Before starting this problem, make sure you're comfortable with:

• OOP Fundamentals — classes, encapsulation, inheritance, and polymorphism (Fundamentals S1-S3). The Logging Framework relies heavily on polymorphism for interchangeable sinks
• OOP Relationships — especially Association and Composition (Fundamentals S4). The Logger associates with multiple LogSink objects
• Interfaces vs Abstract Classes — you'll define a LogSink interface that concrete sinks implement (Fundamentals S4)
• UML Class Diagrams — how to read class boxes, interfaces, and relationship arrows (Fundamentals S5)
• Open/Closed Principle — the 'O' in SOLID (Fundamentals S6). This problem is one of the clearest demonstrations of OCP — new sinks are added by implementing an interface, not by modifying the logger
• Singleton Pattern — global instance with controlled creation (Fundamentals S10).

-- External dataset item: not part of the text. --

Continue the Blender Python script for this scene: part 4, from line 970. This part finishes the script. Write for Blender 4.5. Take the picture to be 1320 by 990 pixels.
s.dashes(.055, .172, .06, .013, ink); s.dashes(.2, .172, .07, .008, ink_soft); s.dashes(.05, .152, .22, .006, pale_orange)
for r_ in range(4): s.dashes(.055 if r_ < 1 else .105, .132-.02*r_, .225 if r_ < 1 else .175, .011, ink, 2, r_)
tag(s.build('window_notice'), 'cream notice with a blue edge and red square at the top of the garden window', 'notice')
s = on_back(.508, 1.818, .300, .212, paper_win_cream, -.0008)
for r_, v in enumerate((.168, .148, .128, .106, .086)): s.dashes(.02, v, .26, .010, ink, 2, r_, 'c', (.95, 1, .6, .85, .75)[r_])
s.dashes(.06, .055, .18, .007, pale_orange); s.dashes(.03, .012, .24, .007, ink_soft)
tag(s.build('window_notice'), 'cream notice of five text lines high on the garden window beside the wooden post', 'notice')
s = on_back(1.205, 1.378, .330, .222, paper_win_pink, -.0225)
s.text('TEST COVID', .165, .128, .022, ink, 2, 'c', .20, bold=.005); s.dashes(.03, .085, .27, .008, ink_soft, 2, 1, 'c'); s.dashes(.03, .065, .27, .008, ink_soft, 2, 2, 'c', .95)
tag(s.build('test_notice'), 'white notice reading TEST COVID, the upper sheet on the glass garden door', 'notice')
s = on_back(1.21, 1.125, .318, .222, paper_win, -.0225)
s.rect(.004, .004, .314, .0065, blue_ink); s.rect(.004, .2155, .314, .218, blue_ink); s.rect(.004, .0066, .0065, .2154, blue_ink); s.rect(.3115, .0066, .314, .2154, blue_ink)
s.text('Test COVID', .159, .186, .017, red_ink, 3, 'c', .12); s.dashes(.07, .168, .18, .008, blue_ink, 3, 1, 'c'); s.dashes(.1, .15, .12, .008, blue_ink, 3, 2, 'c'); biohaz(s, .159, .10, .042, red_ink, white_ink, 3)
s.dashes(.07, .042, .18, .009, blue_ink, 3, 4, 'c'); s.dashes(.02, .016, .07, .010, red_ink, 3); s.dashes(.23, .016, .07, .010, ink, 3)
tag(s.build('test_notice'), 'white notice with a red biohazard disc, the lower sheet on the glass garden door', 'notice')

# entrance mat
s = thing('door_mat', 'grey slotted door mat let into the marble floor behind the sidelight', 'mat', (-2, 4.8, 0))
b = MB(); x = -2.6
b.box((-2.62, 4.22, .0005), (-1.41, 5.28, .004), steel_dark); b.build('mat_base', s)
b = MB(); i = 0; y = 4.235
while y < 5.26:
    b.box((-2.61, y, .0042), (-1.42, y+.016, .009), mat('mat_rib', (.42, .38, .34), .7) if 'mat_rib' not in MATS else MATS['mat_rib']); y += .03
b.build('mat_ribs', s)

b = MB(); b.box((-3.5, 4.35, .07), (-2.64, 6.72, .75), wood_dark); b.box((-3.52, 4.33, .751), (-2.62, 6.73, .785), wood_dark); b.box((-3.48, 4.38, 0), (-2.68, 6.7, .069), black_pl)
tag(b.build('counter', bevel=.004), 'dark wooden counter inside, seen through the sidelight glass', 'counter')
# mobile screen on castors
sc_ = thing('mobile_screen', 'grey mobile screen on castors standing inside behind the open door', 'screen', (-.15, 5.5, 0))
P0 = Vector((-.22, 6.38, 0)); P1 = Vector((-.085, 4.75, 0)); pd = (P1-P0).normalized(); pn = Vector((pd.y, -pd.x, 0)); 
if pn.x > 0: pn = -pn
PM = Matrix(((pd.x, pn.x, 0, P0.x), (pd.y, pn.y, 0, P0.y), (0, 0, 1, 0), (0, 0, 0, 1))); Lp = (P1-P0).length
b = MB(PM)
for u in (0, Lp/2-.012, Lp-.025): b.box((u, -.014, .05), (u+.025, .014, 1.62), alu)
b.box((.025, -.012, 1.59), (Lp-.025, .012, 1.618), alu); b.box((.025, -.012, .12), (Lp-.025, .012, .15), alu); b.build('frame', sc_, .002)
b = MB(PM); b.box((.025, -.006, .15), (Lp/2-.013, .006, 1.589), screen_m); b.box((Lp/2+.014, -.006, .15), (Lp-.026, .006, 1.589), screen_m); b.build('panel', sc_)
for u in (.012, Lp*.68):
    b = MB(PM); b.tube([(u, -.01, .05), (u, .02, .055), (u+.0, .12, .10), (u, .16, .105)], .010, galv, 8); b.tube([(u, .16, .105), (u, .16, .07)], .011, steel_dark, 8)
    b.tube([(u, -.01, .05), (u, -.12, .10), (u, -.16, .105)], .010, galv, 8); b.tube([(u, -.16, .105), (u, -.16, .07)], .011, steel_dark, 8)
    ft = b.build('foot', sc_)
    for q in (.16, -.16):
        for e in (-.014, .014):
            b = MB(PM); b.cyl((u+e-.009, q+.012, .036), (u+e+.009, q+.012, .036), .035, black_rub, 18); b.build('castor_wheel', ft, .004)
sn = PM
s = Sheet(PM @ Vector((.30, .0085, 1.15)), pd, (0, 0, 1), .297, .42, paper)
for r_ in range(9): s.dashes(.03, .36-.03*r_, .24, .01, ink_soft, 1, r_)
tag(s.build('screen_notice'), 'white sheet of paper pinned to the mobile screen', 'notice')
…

You should understand both the basic and thread-safe versions
• Observer Pattern — one-to-many notification (Fundamentals S12). The logger notifies all registered sinks when a message passes the level filter
• Chain of Responsibility Pattern — sequential delegation through a chain of handlers (Fundamentals S12). Used for level-based filtering

If you've completed the Parking Lot (DP1), Tic Tac Toe (DP2), Snake and Ladder (DP3), and LRU Cache (DP4) problems, you're well-prepared. This problem introduces a new challenge: designing infrastructure-level software rather than domain-specific systems.

We will design: The core logging framework — a Logger class that accepts log messages at different severity levels, filters them based on a configured minimum level, and dispatches matching messages to one or more pluggable sinks (Console, File, Database). We'll ensure the Logger is a Singleton and that adding new sinks requires no changes to existing code.

We will NOT design: Log aggregation pipelines (like the ELK stack), distributed tracing, log rotation/archival policies, structured logging (JSON output), network transport protocols, or monitoring dashboards. This is a Low Level Design (object-oriented) exercise focused on the framework's internal architecture, not a System Design (infrastructure) problem.

Difficulty: Easy — The Logging Framework has a small number of classes (6-8) and straightforward relationships. What makes it an excellent learning exercise is that it naturally showcases three distinct design patterns working together in a cohesive system. The extensibility story is clean and compelling.